_Data lines_:
** START **

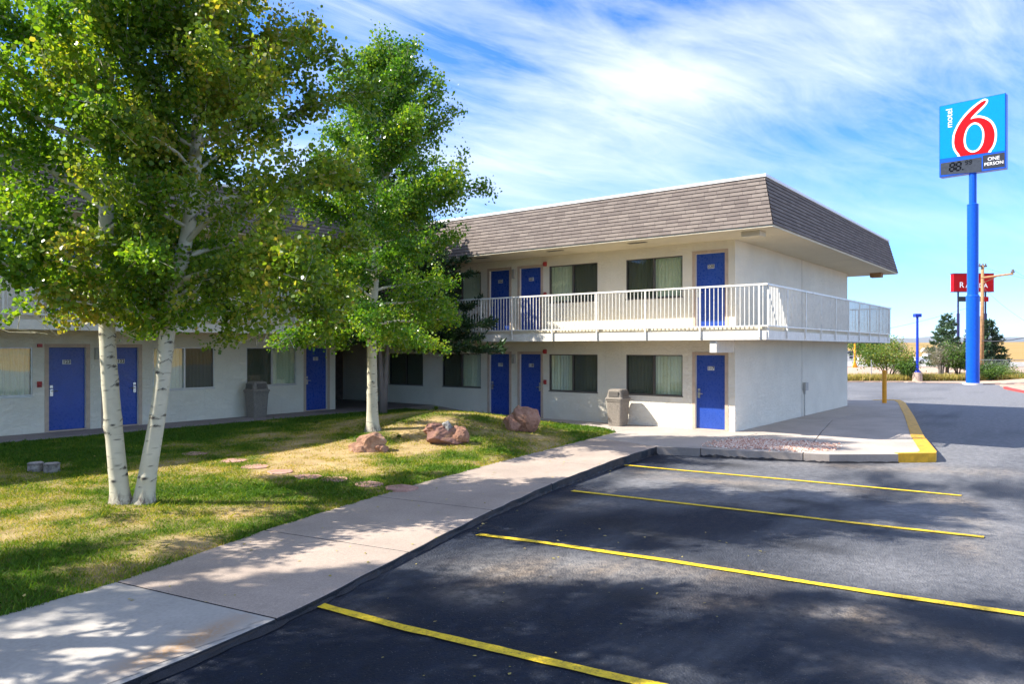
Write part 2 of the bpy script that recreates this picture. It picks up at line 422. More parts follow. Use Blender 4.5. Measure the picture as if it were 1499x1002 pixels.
def np_mesh(name, verts, nper, mats, attrs=None, smooth=False):
    """many separate equal n-gons, fast"""
    n = len(verts) // nper
    me = bpy.data.meshes.new(name)
    me.vertices.add(len(verts)); me.vertices.foreach_set('co', np.ascontiguousarray(verts, np.float32).ravel())
    me.loops.add(len(verts)); me.loops.foreach_set('vertex_index', np.arange(len(verts), dtype=np.int32))
    me.polygons.add(n); me.polygons.foreach_set('loop_start', np.arange(0, len(verts), nper, dtype=np.int32))
    for k, a in (attrs or {}).items():
        at = me.attributes.new(k, 'FLOAT', 'FACE'); at.data.foreach_set('value', np.ascontiguousarray(a, np.float32))
    me.update(calc_edges=True)
    me.materials.append(mats)
    return me
def grid_mesh(name, X, Y, Z, mat, attrs=None, keep=None, smooth=True):
    ny, nx = X.shape
    me = bpy.data.meshes.new(name)
    V = np.stack([X, Y, Z], -1).reshape(-1, 3)
    idx = np.arange(nx * ny).reshape(ny, nx)
    F = np.stack([idx[:-1, :-1], idx[:-1, 1:], idx[1:, 1:], idx[1:, :-1]], -1).reshape(-1, 4)
    if keep is not None: F = F[keep.ravel()]
    me.vertices.add(len(V)); me.vertices.foreach_set('co', V.astype(np.float32).ravel())
    me.loops.add(F.size); me.loops.foreach_set('vertex_index', F.astype(np.int32).ravel())
    me.polygons.add(len(F)); me.polygons.foreach_set('loop_start', np.arange(0, F.size, 4, dtype=np.int32))
    for k, a in (attrs or {}).items():
        at = me.attributes.new(k, 'FLOAT', 'POINT'); at.data.foreach_set('value', a.astype(np.float32).ravel())
    me.update(calc_edges=True); me.materials.append(mat)
    if smooth: me.polygons.foreach_set('use_smooth', [True] * len(me.polygons))
    return me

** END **

_Problem details_:
Output an exact copy of the material, with the pictures removed.

_Solution_:
Write part 2 of the bpy script that recreates this picture. It picks up at line 422. More parts follow. Use Blender 4.5. Measure the picture as if it were 1499x1002 pixels.
def np_mesh(name, verts, nper, mats, attrs=None, smooth=False):
    """many separate equal n-gons, fast"""
    n = len(verts) // nper
    me = bpy.data.meshes.new(name)
    me.vertices.add(len(verts)); me.vertices.foreach_set('co', np.ascontiguousarray(verts, np.float32).ravel())
    me.loops.add(len(verts)); me.loops.foreach_set('vertex_index', np.arange(len(verts), dtype=np.int32))
    me.polygons.add(n); me.polygons.foreach_set('loop_start', np.arange(0, len(verts), nper, dtype=np.int32))
    for k, a in (attrs or {}).items():
        at = me.attributes.new(k, 'FLOAT', 'FACE'); at.data.foreach_set('value', np.ascontiguousarray(a, np.float32))
    me.update(calc_edges=True)
    me.materials.append(mats)
    return me
def grid_mesh(name, X, Y, Z, mat, attrs=None, keep=None, smooth=True):
    ny, nx = X.shape
    me = bpy.data.meshes.new(name)
    V = np.stack([X, Y, Z], -1).reshape(-1, 3)
    idx = np.arange(nx * ny).reshape(ny, nx)
    F = np.stack([idx[:-1, :-1], idx[:-1, 1:], idx[1:, 1:], idx[1:, :-1]], -1).reshape(-1, 4)
    if keep is not None: F = F[keep.ravel()]
    me.vertices.add(len(V)); me.vertices.foreach_set('co', V.astype(np.float32).ravel())
    me.loops.add(F.size); me.loops.foreach_set('vertex_index', F.astype(np.int32).ravel())
    me.polygons.add(len(F)); me.polygons.foreach_set('loop_start', np.arange(0, F.size, 4, dtype=np.int32))
    for k, a in (attrs or {}).items():
        at = me.attributes.new(k, 'FLOAT', 'POINT'); at.data.foreach_set('value', a.astype(np.float32).ravel())
    me.update(calc_edges=True); me.materials.append(mat)
    if smooth: me.polygons.foreach_set('use_smooth', [True] * len(me.polygons))
    return me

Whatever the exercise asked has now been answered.